I recently learned about “shared environments”, aka the default v1.3 environment. It’s quite a revelation, but I don’t understand how it works. Suppose I have
Package A which depends on B@v1.0.0, and is compatible with no other version of B. A is in the shared environment’s Project.toml.
Environment E, which has package C in its Project.toml. C depends on B@v2.0.0 (compatible with no other version).
When I am in E and I using A, which version of B is loaded?
Compat has nothing to do with what is being loaded. Compat is used by the resolver when the Manifest is created but nothing in the code that loads packages looks at it.
Given a package to be loaded, each Manifest in Base.load_path() is looked at and the version that is first found is loaded. So here, you want to load B and B exists in the manifest file of project E so whatever version is in there will be loaded.
E requires C, which is only compatible with B@v2.0.0, so that would be loaded? Then how can using A succeed, if it’s only compatible with B@v1.0.0?
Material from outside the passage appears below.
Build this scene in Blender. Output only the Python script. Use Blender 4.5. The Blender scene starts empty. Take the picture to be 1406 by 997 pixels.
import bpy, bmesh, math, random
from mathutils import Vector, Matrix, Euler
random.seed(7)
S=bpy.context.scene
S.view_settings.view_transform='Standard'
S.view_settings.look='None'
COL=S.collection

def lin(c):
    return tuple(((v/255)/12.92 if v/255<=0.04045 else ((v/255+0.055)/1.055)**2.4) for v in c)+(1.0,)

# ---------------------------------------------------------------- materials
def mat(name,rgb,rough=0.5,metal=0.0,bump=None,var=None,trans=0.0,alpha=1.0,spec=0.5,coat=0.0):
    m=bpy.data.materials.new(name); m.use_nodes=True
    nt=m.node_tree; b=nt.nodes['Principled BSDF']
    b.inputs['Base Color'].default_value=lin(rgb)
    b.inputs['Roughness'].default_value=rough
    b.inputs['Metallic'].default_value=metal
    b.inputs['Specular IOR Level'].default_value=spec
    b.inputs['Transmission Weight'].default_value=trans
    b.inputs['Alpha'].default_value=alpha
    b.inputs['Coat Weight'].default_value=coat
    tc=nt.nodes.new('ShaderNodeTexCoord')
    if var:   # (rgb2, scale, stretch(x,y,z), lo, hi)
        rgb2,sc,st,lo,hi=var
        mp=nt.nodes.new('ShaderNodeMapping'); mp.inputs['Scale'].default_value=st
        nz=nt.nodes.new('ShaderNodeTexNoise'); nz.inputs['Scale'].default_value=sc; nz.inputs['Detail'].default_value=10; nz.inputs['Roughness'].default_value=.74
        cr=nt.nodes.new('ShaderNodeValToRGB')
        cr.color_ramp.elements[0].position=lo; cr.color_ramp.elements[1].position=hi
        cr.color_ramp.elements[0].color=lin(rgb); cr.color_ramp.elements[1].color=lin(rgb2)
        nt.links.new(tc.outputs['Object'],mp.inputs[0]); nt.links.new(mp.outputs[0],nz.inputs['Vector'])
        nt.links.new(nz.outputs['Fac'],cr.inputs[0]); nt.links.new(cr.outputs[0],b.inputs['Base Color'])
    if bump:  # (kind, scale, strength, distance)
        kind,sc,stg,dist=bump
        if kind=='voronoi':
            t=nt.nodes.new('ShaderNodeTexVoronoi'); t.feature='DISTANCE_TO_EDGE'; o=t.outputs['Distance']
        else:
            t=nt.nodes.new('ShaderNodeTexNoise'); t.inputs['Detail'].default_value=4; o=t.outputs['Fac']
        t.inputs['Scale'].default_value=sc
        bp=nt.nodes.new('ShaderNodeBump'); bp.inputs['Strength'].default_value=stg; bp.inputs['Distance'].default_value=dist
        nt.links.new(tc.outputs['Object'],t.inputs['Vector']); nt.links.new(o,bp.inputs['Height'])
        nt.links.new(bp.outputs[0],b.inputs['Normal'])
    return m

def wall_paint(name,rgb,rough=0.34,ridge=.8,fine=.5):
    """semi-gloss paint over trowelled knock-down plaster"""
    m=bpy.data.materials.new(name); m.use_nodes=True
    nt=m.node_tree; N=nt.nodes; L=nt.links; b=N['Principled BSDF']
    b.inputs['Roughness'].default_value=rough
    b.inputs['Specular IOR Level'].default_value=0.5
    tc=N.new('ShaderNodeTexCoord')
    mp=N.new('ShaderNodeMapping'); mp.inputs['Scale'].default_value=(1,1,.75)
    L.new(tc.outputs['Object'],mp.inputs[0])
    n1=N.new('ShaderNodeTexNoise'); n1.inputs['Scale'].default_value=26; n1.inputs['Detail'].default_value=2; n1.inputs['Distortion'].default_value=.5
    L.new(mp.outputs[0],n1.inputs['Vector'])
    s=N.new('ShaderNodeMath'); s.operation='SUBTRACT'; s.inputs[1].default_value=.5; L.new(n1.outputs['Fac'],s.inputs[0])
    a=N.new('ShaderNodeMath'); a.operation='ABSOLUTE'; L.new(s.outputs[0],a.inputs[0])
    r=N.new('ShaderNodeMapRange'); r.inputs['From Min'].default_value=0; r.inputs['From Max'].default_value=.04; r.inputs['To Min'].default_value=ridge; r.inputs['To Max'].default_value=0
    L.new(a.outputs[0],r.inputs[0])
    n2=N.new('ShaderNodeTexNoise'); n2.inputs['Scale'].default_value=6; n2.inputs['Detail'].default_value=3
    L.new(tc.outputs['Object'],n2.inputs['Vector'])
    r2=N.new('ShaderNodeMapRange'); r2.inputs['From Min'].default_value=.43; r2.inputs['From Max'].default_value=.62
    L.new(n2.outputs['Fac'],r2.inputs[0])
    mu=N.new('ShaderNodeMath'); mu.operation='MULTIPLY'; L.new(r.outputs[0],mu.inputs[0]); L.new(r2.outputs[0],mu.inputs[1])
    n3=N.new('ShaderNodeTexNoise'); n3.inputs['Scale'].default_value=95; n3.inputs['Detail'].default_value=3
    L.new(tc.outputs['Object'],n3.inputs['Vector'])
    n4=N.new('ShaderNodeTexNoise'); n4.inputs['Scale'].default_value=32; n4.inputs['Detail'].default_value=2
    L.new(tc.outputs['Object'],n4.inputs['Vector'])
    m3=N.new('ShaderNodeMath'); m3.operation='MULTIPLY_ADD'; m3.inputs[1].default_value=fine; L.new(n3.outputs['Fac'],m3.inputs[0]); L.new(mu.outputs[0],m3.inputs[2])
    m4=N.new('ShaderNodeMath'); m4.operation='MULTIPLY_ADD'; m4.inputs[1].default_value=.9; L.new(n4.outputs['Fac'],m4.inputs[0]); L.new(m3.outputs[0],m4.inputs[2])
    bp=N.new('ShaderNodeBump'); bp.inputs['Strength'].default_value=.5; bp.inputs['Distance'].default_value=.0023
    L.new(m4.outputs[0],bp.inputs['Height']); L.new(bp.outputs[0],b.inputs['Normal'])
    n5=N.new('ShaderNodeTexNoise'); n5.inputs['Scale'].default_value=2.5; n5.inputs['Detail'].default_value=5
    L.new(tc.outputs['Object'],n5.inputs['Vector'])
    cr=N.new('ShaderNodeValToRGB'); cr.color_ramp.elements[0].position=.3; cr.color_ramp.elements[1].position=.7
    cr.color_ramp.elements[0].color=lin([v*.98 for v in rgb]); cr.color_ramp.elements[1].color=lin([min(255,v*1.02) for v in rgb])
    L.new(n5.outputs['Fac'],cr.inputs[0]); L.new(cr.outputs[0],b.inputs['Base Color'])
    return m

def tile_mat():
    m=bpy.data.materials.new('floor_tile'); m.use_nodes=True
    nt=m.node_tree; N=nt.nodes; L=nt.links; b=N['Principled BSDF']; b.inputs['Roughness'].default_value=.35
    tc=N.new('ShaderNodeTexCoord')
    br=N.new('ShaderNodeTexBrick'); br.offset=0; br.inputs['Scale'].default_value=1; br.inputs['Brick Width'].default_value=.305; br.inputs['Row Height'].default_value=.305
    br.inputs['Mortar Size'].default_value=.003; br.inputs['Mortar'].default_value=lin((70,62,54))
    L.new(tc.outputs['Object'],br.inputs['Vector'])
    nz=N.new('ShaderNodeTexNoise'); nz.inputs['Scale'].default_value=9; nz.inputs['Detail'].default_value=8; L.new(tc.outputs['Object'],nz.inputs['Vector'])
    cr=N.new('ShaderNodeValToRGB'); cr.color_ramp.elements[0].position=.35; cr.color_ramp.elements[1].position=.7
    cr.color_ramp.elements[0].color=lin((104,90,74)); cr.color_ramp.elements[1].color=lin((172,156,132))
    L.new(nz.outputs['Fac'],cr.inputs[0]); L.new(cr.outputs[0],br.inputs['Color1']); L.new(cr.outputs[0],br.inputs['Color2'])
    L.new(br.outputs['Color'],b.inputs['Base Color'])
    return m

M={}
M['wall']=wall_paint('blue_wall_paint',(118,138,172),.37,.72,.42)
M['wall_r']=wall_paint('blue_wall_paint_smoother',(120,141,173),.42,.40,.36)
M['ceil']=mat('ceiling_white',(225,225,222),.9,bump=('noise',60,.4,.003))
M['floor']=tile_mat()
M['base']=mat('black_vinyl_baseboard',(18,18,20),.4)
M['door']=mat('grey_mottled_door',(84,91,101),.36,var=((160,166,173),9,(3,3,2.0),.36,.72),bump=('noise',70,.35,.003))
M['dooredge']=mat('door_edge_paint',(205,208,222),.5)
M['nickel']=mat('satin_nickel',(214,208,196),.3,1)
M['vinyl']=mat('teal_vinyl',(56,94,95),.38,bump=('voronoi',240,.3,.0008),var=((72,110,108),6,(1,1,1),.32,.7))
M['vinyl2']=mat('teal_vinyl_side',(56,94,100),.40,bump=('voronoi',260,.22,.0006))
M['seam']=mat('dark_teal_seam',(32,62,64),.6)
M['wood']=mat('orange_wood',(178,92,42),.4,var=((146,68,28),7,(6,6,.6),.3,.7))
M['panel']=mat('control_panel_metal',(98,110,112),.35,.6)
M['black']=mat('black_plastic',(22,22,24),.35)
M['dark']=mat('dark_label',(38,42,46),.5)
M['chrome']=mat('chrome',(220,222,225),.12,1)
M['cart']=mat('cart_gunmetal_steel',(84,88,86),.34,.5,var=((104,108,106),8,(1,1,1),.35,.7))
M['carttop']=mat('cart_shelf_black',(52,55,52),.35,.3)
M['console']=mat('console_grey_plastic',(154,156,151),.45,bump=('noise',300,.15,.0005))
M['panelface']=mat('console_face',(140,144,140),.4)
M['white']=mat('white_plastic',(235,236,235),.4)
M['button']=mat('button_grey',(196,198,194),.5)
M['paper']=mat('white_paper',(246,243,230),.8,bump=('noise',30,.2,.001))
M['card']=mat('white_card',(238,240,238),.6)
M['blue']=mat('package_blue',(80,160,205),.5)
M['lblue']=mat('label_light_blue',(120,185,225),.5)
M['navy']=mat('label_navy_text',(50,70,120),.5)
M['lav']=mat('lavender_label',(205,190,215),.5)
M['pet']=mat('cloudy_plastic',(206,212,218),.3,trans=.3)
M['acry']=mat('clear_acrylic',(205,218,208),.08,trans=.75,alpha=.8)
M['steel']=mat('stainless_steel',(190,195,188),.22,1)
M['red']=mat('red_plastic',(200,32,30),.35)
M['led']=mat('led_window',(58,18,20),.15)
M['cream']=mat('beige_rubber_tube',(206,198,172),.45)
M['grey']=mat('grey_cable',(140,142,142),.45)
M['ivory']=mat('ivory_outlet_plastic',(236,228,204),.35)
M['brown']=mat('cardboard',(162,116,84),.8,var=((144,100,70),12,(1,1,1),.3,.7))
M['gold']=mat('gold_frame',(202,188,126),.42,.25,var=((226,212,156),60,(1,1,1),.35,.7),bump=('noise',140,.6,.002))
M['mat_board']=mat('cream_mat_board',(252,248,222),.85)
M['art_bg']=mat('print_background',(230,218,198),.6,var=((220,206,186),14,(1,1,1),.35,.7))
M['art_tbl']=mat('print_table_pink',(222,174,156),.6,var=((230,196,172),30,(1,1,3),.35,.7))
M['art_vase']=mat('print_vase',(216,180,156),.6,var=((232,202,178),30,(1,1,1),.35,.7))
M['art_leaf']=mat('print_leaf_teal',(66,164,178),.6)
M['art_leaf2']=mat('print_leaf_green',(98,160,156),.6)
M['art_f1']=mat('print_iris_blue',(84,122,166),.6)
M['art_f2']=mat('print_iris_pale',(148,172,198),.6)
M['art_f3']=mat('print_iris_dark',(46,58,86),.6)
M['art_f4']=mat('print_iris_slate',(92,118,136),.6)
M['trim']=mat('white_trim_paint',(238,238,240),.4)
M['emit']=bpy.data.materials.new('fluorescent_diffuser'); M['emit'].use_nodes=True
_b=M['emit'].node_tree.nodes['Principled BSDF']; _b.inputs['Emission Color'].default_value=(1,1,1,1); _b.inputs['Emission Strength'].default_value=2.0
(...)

In other words, I always assumed that you can’t combine/stack environments, because the manifest of environment 1 and environment 2 can be incompatible. You’d have to resolve the combined Project.toml together, which doesn’t seem to be done?
Or are two different versions of A loaded simultaneously?
Ok, so if A is currently at v1.3.0 in the shared environment (unpinned), incompatible with the B version in the E manifest, does using A fail right away, or does julia look for another version of A compatible with the B from E?